Schlumberger reported an
unexpected loss and cut more jobs as cheap crude has pushed a recovery in the
oilfield services market out further than expected.
News
Agency of Nigeria report continues:
After
firing 8,000 in the first quarter, Schlumberger just laid off another 8,000
workers, with Paal Kibsgaard, chief executive officer, saying the worst may be
over.
Analysts
argue that the number may have been more, because while Schlumberger reported a
headcount of 113,000 people at the beginning of this week, in the earnings
released on Thursday, it said the company has “approximately 100,000
employees”.
The
second-quarter loss was US$2.16 billion, or US$1.56 cents a share, compared
with a profit of US$1.12 billion, or 88 cents, a year earlier, the Houston and
Paris-based company said in a statement Thursday.
It
was expected to post a US$296.3 million profit, according to the average of 28
analysts’ estimates compiled by Bloomberg. The company also said it cut more
than 16,000 jobs in the first half of the year.
As
the downturn dragged on, executives at the world’s largest oilfield services
provider have had to push back their expectations for an improvement in
drilling and fracing work, with crude prices remaining more than 50% lower than
their peak in 2014.
Schlumberger
rose in after-markets trading as Kibsgaard said the downturn appears to have
bottomed.
“In
the second quarter market conditions worsened further in most parts of our
global operations.

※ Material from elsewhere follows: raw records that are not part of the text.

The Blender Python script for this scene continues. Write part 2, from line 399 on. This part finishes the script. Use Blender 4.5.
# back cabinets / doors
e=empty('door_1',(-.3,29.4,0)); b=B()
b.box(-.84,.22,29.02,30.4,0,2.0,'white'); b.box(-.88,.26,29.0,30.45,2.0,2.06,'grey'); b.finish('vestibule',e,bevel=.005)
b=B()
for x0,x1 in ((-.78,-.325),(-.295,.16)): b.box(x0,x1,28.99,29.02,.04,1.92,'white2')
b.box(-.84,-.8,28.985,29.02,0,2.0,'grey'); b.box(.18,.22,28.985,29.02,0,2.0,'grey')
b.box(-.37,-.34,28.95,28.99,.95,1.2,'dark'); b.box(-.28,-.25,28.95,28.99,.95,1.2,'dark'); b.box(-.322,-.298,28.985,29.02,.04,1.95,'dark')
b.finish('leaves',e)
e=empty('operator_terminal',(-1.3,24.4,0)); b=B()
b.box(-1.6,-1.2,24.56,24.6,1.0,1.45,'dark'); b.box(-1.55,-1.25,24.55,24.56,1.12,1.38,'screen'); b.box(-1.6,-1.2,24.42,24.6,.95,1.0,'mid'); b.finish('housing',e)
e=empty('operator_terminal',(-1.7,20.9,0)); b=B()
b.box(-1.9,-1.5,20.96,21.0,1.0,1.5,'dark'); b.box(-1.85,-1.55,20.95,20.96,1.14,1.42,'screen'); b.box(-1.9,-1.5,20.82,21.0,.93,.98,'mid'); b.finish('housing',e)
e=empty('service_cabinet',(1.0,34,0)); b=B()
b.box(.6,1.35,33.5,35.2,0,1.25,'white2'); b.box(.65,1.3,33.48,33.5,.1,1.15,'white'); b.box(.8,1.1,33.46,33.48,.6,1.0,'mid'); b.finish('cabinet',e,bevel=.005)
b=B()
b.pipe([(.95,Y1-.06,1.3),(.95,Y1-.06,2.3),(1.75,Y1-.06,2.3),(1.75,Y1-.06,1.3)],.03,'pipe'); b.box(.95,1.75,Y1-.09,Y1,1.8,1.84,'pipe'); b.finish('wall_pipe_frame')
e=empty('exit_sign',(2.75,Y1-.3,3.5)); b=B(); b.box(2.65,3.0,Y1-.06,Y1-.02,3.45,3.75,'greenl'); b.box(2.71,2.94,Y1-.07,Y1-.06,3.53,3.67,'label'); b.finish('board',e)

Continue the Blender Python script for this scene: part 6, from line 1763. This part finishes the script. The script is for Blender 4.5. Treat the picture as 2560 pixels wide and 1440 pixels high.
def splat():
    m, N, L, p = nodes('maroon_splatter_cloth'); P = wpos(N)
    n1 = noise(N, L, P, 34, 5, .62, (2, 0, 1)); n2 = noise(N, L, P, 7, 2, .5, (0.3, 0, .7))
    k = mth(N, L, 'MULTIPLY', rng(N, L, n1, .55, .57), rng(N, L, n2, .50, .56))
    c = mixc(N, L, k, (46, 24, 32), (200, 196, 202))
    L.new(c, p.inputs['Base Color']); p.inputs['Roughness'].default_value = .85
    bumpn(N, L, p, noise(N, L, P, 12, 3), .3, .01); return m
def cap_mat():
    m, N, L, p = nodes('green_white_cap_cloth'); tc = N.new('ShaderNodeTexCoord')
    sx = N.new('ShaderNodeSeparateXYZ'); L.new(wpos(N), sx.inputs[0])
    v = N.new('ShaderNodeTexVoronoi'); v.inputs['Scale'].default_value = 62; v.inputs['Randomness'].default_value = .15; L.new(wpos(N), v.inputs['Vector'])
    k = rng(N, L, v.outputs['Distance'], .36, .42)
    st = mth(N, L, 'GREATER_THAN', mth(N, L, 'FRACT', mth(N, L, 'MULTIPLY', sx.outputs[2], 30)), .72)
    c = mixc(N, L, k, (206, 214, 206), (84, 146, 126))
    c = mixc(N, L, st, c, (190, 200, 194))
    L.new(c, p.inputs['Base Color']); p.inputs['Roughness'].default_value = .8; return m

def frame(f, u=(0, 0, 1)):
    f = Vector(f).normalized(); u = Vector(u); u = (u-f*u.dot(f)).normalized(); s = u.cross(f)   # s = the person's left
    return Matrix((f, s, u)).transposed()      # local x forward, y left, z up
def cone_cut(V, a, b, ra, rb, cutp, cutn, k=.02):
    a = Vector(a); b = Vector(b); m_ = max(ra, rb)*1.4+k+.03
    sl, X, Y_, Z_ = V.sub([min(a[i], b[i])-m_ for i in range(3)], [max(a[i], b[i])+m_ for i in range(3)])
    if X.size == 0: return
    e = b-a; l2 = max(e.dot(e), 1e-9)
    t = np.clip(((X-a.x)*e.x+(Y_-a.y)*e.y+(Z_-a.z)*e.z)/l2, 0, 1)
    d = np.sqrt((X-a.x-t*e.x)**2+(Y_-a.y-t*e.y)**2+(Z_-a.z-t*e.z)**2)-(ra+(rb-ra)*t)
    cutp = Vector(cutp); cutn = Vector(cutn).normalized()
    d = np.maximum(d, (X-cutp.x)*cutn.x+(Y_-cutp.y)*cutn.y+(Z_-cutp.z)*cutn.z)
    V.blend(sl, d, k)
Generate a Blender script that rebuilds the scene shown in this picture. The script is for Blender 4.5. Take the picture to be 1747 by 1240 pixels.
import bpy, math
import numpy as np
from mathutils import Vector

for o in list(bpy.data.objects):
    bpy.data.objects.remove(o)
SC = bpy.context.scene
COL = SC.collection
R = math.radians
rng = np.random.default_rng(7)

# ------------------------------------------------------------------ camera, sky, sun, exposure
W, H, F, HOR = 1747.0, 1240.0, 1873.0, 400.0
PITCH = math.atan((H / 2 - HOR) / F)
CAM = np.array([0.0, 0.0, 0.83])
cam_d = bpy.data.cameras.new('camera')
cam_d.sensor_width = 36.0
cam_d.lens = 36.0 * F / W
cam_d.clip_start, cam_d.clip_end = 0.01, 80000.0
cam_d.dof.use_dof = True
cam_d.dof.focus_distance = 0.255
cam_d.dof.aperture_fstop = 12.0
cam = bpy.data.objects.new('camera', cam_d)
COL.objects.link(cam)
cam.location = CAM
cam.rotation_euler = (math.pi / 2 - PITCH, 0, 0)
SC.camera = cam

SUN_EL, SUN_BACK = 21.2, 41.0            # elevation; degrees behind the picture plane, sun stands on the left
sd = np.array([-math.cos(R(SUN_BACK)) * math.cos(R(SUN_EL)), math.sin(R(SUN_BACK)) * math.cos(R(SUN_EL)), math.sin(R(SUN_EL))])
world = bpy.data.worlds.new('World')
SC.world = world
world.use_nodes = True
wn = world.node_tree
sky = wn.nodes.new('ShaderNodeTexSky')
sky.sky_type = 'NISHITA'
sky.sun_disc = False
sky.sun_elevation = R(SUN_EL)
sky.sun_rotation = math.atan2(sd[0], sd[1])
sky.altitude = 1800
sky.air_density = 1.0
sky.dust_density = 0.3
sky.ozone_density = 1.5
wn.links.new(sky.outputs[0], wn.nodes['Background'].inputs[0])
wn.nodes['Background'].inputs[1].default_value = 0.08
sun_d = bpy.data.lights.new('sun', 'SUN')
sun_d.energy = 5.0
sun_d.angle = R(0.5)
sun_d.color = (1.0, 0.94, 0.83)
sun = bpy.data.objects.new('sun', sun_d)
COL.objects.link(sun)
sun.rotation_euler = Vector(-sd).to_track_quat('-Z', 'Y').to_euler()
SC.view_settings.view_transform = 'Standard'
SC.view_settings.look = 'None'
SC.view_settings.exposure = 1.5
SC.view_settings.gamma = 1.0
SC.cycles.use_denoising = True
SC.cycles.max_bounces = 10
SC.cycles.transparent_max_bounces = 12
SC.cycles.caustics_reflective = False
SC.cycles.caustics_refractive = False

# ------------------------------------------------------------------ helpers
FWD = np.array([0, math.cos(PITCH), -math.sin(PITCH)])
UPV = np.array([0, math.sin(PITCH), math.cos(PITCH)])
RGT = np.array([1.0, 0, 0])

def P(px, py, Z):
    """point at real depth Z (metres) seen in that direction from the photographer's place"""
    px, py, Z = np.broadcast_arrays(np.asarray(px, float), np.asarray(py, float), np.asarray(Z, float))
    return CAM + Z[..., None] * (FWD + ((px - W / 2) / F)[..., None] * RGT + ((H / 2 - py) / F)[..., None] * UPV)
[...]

But in spite of the continuing headwinds we now appear to
have reached the bottom of the cycle,” Kibsgaard said in the statement.
According
to World Oil, Schlumberger stock, which closed 0.7% lower at US$80.02, gained
as much as 0.7% in after-hours trading.
Schlumberger
has made several rounds of job cuts to adjust to lower spending by its
customers.
Patrick
Schorn, Schlumberger’s president, said last month that the second quarter “may
represent the final approach to a market bottom”.
In
April, Schlumberger closed its US$14.8-billion takeover of Cameron
International Corp., marking the largest deal among oilfield contractors this
year.
Halliburton,
the world’s second-largest oilfield services provider, reported a
second-quarter loss of 14 cents per share, excluding certain items, earlier
this week.
The
company also said the North American market reached its lowest point in the
downturn during the second quarter and forecast a “modest uptick” in the rig
count for the remainder of the year.
“The major debate is the trajectory of North America recovery,” David Anderson, an analyst at Barclays, wrote July 19 in a note to investors. “We expect SLB and HAL again to provide contrasting narratives on North America.”